If the now $10 heatpipe set of an older cpu is keeping it close to ambient while there is a 30w? heat load, then what would $100 worth achieve. I really need one on the bench to look at. I know somebody reading can probably answer that very quickly though. I just don't have one.
 

Ca++

Well-known member
I think the best option for me is to shutdown doing the summertime months considering I don't have a basement, garages are just still too hot wish I had a basement to utilize the coolness of the underground.

Very few people insulate their tent. Without which, you really would struggle. Insulation board is stiff enough to be a construction material, without much need for framework. Just a floor board across the roof on the tent, dead center, would let boards rest upon it. So as to span the distance.

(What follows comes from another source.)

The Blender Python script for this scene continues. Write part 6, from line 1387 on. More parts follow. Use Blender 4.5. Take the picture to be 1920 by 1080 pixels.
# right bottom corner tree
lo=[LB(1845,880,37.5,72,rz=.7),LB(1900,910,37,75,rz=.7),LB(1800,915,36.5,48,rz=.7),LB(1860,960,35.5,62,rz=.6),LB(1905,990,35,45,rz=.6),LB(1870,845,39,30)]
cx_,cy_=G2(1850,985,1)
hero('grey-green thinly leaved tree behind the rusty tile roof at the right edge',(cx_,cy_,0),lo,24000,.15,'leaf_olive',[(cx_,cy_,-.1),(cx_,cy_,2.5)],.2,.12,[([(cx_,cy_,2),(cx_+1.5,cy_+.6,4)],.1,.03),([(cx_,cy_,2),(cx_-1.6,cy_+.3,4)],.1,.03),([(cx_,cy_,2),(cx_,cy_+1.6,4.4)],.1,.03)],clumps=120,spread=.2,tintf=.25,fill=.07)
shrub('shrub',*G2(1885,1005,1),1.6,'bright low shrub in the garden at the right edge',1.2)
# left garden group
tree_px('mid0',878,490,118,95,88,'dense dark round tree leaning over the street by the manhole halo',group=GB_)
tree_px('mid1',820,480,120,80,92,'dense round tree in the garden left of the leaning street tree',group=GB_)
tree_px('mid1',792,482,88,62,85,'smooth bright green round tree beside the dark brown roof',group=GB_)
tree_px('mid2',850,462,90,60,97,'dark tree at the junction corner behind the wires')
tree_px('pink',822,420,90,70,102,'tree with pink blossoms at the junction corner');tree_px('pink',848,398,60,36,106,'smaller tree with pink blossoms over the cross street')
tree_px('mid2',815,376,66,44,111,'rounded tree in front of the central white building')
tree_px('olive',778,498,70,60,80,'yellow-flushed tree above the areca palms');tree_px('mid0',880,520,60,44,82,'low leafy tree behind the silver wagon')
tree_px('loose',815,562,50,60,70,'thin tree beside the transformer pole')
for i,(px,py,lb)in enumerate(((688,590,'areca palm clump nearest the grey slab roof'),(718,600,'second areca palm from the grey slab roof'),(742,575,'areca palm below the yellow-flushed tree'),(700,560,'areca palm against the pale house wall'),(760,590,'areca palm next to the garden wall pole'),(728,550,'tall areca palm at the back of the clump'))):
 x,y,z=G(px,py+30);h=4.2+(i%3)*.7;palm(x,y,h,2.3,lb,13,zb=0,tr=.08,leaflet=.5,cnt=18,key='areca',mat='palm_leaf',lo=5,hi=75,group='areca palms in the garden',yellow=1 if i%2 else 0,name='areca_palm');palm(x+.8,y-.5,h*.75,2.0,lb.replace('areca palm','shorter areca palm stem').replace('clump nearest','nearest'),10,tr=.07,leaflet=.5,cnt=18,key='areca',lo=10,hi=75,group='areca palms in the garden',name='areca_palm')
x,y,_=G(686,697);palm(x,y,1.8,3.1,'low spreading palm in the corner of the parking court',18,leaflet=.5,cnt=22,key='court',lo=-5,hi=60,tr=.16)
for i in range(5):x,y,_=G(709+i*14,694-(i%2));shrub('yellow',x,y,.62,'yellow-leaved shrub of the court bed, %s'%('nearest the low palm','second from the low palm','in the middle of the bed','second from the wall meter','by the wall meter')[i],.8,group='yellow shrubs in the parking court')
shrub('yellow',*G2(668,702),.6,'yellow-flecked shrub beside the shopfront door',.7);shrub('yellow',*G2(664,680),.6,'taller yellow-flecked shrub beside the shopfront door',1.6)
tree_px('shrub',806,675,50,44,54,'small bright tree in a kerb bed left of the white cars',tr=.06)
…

If properly wrapped, all heat leaves through your exhaust, and is gone. Without insulation, heat leaves through the tent wall, warming the air going into the tent, or the space around the tent. The insulation ensures the heat you create, leaves through your insulated ducting. Also, with reasonable air exchange speed, that garage can bake all it wants to. As garage heat is so slow getting through the boards into the tent, it can't do anything before the air has already been exchanged.

The mission, is supplying the tent with cool air. Feeding it from outside through insulated duct perhaps. Or you may need to treat it on along the way. A second smaller tent might be key. Also insulated, it can house hummers, de-hummers, heaters, coolers. Your lighting load that looses relevance. Your intake air temperature matters. How hot is it at night? I can run a room fine in 30c weather. About 33c in the room I used to start shutting off HID lighting, but with LED people have rocked though 38c weather, with who knows what in their rooms.

I don't recall a thread about people loosing plants to heat. Certainly some shut down, but maybe they are just not as professional. Do glass-houses in cali shut down?